Staatstrauer nach Wolga-Unglück: "Wie ein alter Leiterwagen"
Nach dem Wolga-Schiffsunglück hat Russland eine Staatstrauer ausgerufen. 71 der rund 110 Toten wurden geborgen. Ermittler und Überlebende bestätigen den maroden Zustand des Schiffes.
Moskau dpa | Nach der verheerenden Schiffskatastrophe auf der Wolga mit mehr als 110 Toten haben Taucher der russischen Rettungskräfte die Leichen des Kapitäns und seiner Frau geborgen. Damit stieg die Zahl der an die Wasseroberfläche gebrachten Opfer am Dienstag auf 71, wie Einsatzkräfte nach Angaben der Agentur Interfax mitteilten.
In dem Wrack der "Bulgaria", die am Sonntag rund 750 Kilometer östlich von Moskau bei einem Sturm untergegangen war, erreichten die Taucher auch den "musikalischen Salon". Hier sollen sich zum Zeitpunkt des Unglücks 40 Kinder aufgehalten haben.
Nach dem schwersten Schiffsunglück in Russland seit mehr als 20 Jahren gedachte das Land mit einer Staatstrauer der Opfer. An öffentlichen Gebäuden wurden Fahnen auf Halbmast gesenkt, größere Veranstaltungen wurden abgesagt. Das Fernsehen verzichtete auf Werbe- und Unterhaltungssendungen. In der Stadt Kasan legten Menschen an der Wolga Blumen nieder und zündeten Kerzen an. Nach letzten Angaben waren 79 Menschen gerettet worden.
Russische Ermittler warfen den Betreibern der "Bulgaria" erneut grobe Verstöße vor. So sei das Schiff technisch marode gewesen und ohne nötige Lizenz gefahren. Die Schuld liege aber nicht allein an den Unternehmern, sie würden Verantwortungslosigkeit und korrupte Strukturen ausnutzen, hieß es in russischen Medien. "Ohne Protektion von oben kann man ein solches Geschäft nicht betreiben."

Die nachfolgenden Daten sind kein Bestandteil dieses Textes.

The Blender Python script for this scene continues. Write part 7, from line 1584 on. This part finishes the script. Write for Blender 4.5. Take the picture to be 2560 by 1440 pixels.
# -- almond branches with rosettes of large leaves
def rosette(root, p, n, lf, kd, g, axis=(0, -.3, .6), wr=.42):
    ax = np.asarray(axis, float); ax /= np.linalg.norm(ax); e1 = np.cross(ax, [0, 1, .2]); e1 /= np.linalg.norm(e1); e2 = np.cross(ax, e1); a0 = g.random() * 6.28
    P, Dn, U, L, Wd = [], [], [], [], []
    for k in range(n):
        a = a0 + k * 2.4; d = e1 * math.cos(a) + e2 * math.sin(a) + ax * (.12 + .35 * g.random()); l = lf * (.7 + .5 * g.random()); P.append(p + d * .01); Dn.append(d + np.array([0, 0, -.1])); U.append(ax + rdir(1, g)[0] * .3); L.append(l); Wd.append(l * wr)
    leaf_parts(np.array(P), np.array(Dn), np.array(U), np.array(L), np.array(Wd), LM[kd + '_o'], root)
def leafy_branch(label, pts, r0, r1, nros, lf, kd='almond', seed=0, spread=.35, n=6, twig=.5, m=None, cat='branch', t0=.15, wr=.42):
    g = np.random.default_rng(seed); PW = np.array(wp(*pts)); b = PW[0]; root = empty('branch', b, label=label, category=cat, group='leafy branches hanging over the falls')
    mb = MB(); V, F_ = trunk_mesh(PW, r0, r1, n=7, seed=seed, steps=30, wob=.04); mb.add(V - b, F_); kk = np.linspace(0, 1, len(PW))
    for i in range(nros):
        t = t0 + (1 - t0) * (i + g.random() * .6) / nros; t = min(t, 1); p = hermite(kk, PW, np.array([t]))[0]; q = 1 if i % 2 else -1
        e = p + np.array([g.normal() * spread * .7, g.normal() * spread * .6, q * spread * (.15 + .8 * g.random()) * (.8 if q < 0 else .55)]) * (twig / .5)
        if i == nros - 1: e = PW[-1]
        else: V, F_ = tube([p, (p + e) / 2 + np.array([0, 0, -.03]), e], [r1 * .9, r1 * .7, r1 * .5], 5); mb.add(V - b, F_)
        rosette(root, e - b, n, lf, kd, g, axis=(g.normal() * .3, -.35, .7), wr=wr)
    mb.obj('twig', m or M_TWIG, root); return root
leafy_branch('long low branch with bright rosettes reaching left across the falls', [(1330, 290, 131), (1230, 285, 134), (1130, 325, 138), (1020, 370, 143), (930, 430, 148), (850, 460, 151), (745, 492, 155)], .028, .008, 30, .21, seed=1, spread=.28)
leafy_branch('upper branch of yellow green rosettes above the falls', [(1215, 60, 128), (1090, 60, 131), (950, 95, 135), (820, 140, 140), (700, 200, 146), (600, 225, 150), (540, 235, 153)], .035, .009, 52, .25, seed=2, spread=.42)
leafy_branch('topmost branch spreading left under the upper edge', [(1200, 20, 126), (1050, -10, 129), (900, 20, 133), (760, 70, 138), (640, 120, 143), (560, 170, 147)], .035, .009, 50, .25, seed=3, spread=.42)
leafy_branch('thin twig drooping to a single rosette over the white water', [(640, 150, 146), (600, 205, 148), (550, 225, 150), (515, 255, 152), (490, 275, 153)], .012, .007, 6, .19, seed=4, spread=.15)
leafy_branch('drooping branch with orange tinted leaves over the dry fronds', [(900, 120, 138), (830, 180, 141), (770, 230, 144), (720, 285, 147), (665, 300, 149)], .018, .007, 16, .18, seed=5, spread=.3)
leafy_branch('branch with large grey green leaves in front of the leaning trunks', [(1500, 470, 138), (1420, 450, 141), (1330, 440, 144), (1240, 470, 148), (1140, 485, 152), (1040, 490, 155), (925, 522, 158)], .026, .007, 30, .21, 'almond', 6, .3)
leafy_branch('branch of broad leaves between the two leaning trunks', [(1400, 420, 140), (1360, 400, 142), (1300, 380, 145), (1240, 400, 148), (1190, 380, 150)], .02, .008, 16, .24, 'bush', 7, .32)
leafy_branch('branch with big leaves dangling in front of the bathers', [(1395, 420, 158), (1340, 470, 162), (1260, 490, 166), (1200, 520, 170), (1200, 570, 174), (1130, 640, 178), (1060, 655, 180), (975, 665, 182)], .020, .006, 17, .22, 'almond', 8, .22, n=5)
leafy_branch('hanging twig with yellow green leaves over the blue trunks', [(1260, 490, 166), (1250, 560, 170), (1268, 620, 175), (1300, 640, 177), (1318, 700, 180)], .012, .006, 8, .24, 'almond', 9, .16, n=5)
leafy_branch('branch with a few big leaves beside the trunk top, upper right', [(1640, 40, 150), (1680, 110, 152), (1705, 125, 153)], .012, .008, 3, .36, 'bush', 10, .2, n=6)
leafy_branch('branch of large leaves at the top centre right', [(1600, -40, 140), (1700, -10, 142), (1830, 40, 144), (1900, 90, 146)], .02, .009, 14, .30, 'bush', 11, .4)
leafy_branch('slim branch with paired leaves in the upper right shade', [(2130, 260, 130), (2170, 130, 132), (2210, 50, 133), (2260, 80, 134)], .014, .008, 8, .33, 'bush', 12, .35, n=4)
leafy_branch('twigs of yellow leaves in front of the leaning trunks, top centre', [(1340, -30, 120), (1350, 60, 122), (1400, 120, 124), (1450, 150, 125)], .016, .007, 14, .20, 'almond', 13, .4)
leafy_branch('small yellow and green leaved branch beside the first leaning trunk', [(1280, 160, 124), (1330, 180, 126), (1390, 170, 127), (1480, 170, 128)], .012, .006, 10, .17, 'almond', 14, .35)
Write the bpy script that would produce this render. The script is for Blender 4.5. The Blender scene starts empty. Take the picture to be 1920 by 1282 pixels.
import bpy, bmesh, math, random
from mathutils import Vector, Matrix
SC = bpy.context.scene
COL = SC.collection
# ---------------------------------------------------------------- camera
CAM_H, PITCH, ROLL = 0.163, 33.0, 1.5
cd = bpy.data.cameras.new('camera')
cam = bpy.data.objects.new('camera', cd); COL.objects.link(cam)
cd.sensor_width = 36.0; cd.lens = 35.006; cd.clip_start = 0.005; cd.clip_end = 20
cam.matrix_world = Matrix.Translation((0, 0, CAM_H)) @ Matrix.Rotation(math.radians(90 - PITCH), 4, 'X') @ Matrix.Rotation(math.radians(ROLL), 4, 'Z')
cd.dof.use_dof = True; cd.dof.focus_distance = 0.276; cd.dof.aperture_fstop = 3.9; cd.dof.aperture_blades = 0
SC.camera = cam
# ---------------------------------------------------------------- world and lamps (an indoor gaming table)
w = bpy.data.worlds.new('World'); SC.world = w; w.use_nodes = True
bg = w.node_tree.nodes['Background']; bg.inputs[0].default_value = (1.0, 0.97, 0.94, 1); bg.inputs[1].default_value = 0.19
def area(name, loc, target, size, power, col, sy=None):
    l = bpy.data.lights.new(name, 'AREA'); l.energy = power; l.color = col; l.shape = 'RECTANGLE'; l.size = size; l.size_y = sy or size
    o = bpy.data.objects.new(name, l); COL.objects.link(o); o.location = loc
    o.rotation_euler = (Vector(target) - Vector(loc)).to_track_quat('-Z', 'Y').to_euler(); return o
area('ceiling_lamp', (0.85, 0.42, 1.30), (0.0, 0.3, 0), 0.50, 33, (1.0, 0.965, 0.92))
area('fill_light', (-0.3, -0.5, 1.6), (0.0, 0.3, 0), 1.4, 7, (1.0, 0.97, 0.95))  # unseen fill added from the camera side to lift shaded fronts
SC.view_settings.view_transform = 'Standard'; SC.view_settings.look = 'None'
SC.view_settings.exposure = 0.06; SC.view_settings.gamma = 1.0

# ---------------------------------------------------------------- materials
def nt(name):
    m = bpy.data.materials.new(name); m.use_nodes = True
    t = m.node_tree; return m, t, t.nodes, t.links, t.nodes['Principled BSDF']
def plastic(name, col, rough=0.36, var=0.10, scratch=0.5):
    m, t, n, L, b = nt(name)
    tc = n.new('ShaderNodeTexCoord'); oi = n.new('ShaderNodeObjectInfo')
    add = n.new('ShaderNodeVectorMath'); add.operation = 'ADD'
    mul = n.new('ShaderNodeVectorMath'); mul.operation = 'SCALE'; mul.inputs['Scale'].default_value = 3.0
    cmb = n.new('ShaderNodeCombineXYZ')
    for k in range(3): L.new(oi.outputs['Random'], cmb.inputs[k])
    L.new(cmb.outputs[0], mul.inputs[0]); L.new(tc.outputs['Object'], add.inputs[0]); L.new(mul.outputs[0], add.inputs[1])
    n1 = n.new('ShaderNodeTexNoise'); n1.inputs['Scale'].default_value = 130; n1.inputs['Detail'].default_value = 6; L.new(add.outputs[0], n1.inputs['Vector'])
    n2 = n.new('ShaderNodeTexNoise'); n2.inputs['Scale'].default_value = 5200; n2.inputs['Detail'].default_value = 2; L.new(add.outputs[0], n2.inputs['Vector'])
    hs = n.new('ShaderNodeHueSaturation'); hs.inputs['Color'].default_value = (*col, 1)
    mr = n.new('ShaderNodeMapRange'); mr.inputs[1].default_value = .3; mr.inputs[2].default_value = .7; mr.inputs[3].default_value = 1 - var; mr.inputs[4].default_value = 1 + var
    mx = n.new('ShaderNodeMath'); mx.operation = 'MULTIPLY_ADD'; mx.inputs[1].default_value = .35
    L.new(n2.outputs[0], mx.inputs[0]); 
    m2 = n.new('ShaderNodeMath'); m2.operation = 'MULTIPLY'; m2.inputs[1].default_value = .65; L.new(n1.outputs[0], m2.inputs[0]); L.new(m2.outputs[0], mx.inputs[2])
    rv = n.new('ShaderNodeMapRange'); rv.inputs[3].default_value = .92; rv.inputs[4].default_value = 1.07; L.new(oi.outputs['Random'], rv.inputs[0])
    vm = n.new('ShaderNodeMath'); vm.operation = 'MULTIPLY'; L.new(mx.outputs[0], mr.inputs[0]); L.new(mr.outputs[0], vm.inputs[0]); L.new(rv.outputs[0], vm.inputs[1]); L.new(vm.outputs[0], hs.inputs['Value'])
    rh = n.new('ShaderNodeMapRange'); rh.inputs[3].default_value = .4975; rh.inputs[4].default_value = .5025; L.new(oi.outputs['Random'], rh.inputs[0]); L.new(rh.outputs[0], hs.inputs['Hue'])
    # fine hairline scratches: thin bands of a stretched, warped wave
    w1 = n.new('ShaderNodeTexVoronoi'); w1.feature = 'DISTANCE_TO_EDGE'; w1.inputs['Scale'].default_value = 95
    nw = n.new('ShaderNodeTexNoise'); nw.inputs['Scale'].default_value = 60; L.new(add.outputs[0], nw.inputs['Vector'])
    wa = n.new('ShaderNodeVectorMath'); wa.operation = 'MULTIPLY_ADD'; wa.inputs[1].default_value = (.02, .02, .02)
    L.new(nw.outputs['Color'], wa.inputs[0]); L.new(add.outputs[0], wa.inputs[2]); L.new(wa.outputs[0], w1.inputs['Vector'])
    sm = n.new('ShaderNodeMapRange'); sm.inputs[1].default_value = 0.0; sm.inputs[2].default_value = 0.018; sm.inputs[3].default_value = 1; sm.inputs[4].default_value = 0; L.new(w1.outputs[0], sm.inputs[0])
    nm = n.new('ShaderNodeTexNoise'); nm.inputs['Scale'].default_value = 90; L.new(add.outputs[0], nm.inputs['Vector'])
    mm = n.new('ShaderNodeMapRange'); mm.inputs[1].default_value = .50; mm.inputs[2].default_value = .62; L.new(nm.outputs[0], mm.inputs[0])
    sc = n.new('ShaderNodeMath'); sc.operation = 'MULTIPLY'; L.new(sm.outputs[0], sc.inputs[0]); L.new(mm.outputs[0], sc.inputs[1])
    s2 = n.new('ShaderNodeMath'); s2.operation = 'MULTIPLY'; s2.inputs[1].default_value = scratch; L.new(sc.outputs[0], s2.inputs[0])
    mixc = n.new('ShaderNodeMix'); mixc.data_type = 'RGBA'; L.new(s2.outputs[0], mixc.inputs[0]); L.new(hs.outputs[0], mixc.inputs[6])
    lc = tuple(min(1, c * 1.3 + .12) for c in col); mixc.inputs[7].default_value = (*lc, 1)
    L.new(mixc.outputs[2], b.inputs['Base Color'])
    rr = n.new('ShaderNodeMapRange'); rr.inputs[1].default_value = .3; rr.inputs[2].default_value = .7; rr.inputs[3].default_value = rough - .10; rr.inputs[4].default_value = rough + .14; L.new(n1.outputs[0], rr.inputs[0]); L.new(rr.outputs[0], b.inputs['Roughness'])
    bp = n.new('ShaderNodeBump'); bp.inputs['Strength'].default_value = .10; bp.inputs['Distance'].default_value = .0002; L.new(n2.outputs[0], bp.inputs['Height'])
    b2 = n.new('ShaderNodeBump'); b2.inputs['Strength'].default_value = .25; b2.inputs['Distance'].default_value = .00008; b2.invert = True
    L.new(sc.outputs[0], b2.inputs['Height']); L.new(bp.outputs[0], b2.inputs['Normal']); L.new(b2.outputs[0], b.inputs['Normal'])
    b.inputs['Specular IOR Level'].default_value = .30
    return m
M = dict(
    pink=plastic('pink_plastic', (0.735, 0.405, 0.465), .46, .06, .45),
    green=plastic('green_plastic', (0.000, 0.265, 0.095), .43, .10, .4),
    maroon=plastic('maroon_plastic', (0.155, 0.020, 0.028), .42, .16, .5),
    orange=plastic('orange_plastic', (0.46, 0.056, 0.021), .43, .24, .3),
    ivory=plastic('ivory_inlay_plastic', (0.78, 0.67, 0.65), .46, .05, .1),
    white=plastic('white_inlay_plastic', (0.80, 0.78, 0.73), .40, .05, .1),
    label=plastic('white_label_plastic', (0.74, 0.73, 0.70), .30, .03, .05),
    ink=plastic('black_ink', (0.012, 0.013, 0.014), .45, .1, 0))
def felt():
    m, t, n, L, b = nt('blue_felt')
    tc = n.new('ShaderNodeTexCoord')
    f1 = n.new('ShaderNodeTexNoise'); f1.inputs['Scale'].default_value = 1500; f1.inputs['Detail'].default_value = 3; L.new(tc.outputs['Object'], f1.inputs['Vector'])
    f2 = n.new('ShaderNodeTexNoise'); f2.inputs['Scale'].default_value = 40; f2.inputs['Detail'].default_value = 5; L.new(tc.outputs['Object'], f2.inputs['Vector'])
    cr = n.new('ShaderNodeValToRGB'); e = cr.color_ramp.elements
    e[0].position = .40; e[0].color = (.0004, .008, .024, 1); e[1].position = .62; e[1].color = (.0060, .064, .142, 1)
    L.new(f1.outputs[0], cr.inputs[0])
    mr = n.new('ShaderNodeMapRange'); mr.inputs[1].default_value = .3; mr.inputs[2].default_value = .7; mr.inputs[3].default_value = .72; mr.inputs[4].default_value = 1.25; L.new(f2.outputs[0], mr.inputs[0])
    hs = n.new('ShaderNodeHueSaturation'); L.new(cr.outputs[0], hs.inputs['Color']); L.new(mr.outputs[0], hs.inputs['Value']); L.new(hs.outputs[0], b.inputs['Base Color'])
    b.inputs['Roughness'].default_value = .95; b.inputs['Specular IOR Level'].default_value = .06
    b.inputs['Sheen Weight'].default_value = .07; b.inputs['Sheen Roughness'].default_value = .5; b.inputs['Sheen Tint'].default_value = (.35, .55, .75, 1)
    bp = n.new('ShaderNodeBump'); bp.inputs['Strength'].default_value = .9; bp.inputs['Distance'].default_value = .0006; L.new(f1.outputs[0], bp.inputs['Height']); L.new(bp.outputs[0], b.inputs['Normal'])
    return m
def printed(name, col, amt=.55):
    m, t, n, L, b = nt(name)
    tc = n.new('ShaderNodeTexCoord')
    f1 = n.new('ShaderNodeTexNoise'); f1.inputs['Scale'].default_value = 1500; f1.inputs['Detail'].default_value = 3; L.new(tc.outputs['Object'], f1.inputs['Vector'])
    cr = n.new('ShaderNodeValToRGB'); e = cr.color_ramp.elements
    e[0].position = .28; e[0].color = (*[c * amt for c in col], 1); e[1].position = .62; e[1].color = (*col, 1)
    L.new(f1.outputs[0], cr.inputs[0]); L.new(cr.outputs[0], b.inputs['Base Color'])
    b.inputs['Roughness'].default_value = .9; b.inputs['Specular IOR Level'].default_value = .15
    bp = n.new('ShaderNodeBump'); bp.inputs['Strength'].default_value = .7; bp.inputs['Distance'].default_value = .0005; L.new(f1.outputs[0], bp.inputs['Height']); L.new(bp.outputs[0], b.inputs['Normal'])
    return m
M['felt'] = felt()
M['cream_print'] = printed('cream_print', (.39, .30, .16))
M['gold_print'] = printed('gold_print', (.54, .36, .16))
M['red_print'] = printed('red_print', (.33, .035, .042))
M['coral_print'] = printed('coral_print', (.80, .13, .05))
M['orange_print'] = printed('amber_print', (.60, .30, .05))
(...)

Überlebende der Havarie nannten zahlreiche technische Mängel an der über 55 Jahre alten "Bulgaria" als eine der Ursachen für den Untergang. "Der Kahn knarrte wie ein alter Leiterwagen", sagte einer der Passagiere. Das von einem Unwetter aufgewühlte Wasser sei durch die offenen Bullaugen geströmt und habe das Schiff innerhalb von drei Minuten zum Kentern gebracht. Der Kapitän missachtete nach Darstellung der Behörden Unwetterwarnungen, zudem hatte das für 140 Passagiere gebaute Ausflugsschiff viel zu viele Menschen an Bord.
An der Unglücksstelle etwa drei Kilometer vom Ufer entfernt waren weiter mehr als 100 Taucher sowie 300 Helfer im Einsatz. Der Zivilschutz kündigte an, die Zahl der Einsatzkräfte noch einmal zu erhöhen, um die Leichen rasch zu bergen. Vorbereitet wurde außerdem ein Großeinsatz zur Bergung des Wracks. Die russische Regierung hat eine Überprüfung der Binnenflotte angekündigt und will alte Doppeldeckschiffe vom Typ der "Bulgaria" aus dem Verkehr ziehen.